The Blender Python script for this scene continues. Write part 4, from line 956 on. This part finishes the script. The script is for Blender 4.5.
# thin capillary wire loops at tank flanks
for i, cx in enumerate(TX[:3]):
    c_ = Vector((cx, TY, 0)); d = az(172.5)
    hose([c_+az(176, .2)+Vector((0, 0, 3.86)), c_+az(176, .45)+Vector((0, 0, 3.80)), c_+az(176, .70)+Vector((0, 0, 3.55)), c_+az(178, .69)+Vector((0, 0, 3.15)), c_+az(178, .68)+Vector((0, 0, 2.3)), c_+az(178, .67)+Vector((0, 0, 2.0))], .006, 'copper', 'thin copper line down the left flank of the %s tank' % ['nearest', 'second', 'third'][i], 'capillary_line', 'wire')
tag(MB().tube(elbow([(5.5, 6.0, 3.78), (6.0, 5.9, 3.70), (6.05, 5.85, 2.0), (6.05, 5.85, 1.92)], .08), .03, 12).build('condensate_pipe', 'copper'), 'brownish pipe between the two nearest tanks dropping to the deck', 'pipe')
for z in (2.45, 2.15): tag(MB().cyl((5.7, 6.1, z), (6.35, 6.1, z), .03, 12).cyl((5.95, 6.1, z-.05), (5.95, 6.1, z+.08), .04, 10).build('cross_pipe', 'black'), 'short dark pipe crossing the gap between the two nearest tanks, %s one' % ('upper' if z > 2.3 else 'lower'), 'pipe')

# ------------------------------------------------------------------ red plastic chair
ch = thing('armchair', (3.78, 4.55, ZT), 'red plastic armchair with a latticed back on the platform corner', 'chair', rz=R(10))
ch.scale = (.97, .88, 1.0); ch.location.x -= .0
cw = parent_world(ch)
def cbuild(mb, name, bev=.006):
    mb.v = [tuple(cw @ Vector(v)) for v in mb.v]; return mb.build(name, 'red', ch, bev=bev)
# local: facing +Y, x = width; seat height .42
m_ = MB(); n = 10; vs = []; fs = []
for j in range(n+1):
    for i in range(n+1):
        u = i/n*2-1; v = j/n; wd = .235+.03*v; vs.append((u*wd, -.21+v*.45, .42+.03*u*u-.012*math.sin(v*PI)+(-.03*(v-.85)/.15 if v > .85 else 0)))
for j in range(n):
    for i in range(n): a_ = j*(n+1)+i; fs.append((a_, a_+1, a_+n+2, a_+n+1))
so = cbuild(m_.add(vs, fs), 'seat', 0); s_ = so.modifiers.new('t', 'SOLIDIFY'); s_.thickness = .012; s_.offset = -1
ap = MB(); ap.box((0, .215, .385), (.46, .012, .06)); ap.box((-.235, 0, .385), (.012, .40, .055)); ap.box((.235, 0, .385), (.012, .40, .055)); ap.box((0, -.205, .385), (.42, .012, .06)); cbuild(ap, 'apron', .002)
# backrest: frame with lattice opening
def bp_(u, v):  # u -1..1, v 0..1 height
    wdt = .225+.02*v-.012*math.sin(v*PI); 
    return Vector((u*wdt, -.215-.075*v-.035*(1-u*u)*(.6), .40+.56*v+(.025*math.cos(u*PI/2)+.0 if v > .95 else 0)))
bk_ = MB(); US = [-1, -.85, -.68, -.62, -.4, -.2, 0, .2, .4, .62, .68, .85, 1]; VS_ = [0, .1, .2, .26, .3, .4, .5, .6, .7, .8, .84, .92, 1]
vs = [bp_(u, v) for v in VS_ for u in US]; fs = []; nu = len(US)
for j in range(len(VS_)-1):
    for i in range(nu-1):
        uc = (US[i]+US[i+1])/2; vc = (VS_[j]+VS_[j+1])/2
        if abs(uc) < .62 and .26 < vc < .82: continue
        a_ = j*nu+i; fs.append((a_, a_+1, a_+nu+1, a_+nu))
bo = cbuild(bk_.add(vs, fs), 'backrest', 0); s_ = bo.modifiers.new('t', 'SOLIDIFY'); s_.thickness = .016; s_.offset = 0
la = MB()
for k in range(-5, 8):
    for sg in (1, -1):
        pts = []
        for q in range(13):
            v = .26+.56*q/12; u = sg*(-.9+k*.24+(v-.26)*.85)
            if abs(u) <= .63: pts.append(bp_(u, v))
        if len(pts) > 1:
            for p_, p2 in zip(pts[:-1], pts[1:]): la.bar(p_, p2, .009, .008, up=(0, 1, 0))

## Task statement
Return, please, the lines of the data from the first through the line containing "else 'lower'), 'pipe')", both kept, exactly as they stand and nothing more.

## Solution to the problem
The Blender Python script for this scene continues. Write part 4, from line 956 on. This part finishes the script. The script is for Blender 4.5.
# thin capillary wire loops at tank flanks
for i, cx in enumerate(TX[:3]):
    c_ = Vector((cx, TY, 0)); d = az(172.5)
    hose([c_+az(176, .2)+Vector((0, 0, 3.86)), c_+az(176, .45)+Vector((0, 0, 3.80)), c_+az(176, .70)+Vector((0, 0, 3.55)), c_+az(178, .69)+Vector((0, 0, 3.15)), c_+az(178, .68)+Vector((0, 0, 2.3)), c_+az(178, .67)+Vector((0, 0, 2.0))], .006, 'copper', 'thin copper line down the left flank of the %s tank' % ['nearest', 'second', 'third'][i], 'capillary_line', 'wire')
tag(MB().tube(elbow([(5.5, 6.0, 3.78), (6.0, 5.9, 3.70), (6.05, 5.85, 2.0), (6.05, 5.85, 1.92)], .08), .03, 12).build('condensate_pipe', 'copper'), 'brownish pipe between the two nearest tanks dropping to the deck', 'pipe')
for z in (2.45, 2.15): tag(MB().cyl((5.7, 6.1, z), (6.35, 6.1, z), .03, 12).cyl((5.95, 6.1, z-.05), (5.95, 6.1, z+.08), .04, 10).build('cross_pipe', 'black'), 'short dark pipe crossing the gap between the two nearest tanks, %s one' % ('upper' if z > 2.3 else 'lower'), 'pipe')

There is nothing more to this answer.